Ceux qui ont été quelquefois les victimes de la vérité, en laissant débiter par des libraires des ouvrages condamnés par l’ignorance et par la mauvaise foi, ont un intérêt sensible à prendre le parti qu’on propose. Ils doivent sentir qu’on les a rendus odieux aux superstitieux, et que les méchants se sont joints à ces superstitieux pour décréditer ceux qui rendaient service au genre humain.

Il paraît donc absolument nécessaire que les sages se défendent, et ils ne peuvent se justifier qu’en éclairant les hommes. Ils peuvent former un corps respectable, au lieu d’être des membres désunis que les fanatiques et les sots hachent en pièces. Il est honteux que la philosophie ne puisse faire chez nous ce qu’elle faisait chez les anciens : elle rassemblait les hommes, et la superstition a seule chez nous ce privilège.
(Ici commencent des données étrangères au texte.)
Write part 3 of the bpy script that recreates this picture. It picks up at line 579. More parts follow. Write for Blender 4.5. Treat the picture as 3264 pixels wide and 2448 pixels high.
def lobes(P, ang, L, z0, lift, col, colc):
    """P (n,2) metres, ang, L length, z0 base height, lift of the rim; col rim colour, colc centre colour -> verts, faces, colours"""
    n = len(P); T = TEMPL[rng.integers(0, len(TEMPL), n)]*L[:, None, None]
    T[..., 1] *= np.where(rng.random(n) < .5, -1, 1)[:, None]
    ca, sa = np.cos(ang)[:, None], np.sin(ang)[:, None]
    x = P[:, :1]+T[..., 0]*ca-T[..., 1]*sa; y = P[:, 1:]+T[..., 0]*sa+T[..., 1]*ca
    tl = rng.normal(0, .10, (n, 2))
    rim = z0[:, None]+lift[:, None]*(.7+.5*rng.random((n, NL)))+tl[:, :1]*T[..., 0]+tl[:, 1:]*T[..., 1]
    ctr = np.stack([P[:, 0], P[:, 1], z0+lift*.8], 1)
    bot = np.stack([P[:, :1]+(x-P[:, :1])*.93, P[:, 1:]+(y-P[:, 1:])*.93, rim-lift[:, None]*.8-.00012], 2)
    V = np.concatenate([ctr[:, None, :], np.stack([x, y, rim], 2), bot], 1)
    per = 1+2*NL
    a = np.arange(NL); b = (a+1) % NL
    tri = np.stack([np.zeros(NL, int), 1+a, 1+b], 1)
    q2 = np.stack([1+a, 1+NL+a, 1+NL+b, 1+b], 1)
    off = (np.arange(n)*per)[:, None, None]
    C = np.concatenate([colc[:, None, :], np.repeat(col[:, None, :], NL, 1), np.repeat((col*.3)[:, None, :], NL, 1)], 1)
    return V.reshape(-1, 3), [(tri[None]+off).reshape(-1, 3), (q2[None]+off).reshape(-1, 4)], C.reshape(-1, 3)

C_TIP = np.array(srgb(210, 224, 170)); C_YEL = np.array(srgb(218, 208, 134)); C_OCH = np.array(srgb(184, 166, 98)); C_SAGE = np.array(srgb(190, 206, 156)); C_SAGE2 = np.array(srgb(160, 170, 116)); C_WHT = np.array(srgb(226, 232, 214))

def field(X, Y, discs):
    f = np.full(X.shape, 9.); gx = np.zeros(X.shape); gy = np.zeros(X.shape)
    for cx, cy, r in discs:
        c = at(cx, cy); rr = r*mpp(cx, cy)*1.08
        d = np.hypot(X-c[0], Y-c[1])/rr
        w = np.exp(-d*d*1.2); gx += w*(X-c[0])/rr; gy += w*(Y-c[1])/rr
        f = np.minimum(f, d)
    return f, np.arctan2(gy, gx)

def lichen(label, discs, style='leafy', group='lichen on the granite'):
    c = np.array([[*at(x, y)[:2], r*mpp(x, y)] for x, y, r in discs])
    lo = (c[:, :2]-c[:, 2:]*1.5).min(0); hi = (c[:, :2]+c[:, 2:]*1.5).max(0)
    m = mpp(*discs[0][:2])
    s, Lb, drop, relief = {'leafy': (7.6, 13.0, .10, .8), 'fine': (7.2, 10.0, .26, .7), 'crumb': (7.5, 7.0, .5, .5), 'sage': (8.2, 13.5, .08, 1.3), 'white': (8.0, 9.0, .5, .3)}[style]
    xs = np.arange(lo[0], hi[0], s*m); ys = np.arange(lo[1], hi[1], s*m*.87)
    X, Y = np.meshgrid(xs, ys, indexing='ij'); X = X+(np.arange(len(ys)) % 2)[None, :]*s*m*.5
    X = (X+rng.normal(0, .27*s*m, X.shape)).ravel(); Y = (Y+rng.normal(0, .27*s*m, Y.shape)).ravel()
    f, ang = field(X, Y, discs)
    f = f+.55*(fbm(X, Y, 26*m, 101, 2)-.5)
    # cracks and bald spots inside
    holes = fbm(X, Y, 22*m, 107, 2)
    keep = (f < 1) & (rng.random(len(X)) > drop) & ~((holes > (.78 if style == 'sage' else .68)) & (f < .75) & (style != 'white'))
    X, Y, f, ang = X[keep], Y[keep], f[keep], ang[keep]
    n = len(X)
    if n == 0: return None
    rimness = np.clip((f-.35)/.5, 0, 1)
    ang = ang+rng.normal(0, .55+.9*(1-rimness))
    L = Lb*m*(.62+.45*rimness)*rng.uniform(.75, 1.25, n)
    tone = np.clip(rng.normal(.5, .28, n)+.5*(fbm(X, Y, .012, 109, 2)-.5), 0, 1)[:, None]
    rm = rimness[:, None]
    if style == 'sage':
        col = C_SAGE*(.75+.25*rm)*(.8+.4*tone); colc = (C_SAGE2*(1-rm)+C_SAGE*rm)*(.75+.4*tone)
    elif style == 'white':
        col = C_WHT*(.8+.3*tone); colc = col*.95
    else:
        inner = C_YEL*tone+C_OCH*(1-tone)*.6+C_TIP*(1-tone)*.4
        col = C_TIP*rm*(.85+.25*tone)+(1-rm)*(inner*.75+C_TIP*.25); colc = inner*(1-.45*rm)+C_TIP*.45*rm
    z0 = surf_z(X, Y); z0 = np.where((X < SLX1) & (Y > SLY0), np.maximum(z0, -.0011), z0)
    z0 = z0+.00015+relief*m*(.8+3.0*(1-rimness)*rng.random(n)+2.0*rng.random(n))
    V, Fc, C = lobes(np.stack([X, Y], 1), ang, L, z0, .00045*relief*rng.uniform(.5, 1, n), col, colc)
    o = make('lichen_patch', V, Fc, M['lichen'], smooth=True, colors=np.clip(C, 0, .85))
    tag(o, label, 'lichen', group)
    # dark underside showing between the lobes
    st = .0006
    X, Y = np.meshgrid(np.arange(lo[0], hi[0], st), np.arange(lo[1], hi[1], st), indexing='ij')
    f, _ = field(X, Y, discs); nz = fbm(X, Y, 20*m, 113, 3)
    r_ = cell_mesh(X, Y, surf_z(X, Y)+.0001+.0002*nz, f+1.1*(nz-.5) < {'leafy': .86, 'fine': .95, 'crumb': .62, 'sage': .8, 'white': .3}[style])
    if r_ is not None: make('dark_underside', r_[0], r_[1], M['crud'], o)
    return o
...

  1. Dans la Correspondance de Grimm (Ier août 1763), cette lettre est intitulée Épître aux fidèles, par le grand apôtre des Délices. M. Miger la donna en 1818 avec l’adresse à Helvétius, à qui elle paraît avoir été adressée d’après la Correspondance de Grimm. Cependant, dans un volume de Lettres inédites de Voltaire, etc., Paris, Mongie ainé, 1821, in-8o, elle porte l’adresse à Diderot. (B.)